WHY ARE HAMS CALLED "HAMS"?
You'll hear lots of stories about why amateur radio operators are called "hams," but there is no proof for any of the competing claims, and the simple truth is that no one knows for sure. What we do know is this: regardless of its source, the "ham" label is worn with pride by radio amateurs around the world.
HOW MANY HAMS ARE THERE?
Worldwide, amateur radio operators number in the millions. There are over 600,000 licensed amateurs in the United States, and more than 25,000 in Canada. Each one has a unique "callsign" issued by his/her government. No two hams share the same callsign.
HOW DO I BECOME A HAM?
In order to operate a ham radio, you need an Amateur Radio license. Each country has its own rules and procedures regarding amateur licenses. In the United States, ham licenses are issued by the Federal Communications Commission (FCC), and the following information applies to the US only:
There are three amateur radio license classes available in the United States, the entry-level Technician Class, the mid-level General Class, and the top-level Extra Class. Ham licenses are earned by passing fill-in-the-blank and multiple-choice exams, which are offered regularly by volunteers across the country. There is no longer a Morse code requirement for any level of U.S. Amateur Radio license. The "pools" of questions from which the exams are made -- along with their correct answers -- are printed in virtually every license manual. Even so, you'll need to study in order to pass.

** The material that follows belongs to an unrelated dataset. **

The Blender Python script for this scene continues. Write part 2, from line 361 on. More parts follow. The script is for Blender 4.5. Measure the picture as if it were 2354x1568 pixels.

Why are licenses needed? Radio signals travel great distances and improperly-adjusted transmitters could cause interference to other radio services. It’s important that hams, who are permitted to transmit with high power, understand the basics of how radios work and how radio signals behave. Hams are also encouraged to design and build their own gear (although there’s plenty of commercially-built equipment available if that’s not your thing), and again, it’s important to have a basic knowledge of electronic circuits before trying to design a radio! Don’t worry, though, the tests start out quite easy.
The Technician Class license is the most popular way to start. It gives you full access to all ham radio frequencies and activities above 50 MHz (the VHF & UHF bands), as well as limited access to the high-frequency, or HF, bands below 30 MHz.
Things you can do on VHF and UHF include FM repeaters (automatic relay stations), computer-to-computer "packet radio," on-air contests, amateur TV, amateur satellites and even things like "moonbounce," microwave and laser communications. Long-distance communications, also called "DX," may be “worked” on satellites and the 6-meter band.
A Technician license also gets you voice privileges on part of the 10-meter band (28.3-28.5 MHz), plus Morse code privileges on the 80, 40, 15 and 10 meter bands. Passing a 35-question test to upgrade from Technician to General Class will give you operating privileges - including voice - on all amateur frequency bands. Another written exam for Extra Class gives you all privileges on all ham radio bands.
Many radio clubs and other groups offer licensing and upgrading courses, and a variety of study guides are commercially available. (Two of the most popular guides, the ARRL's "Ham Radio License Manual" and Gordon West's "Technician Class 2006-2010" guide, are available from CQ and from many ham dealers.) The ARRL also offers licensing guides on videotape.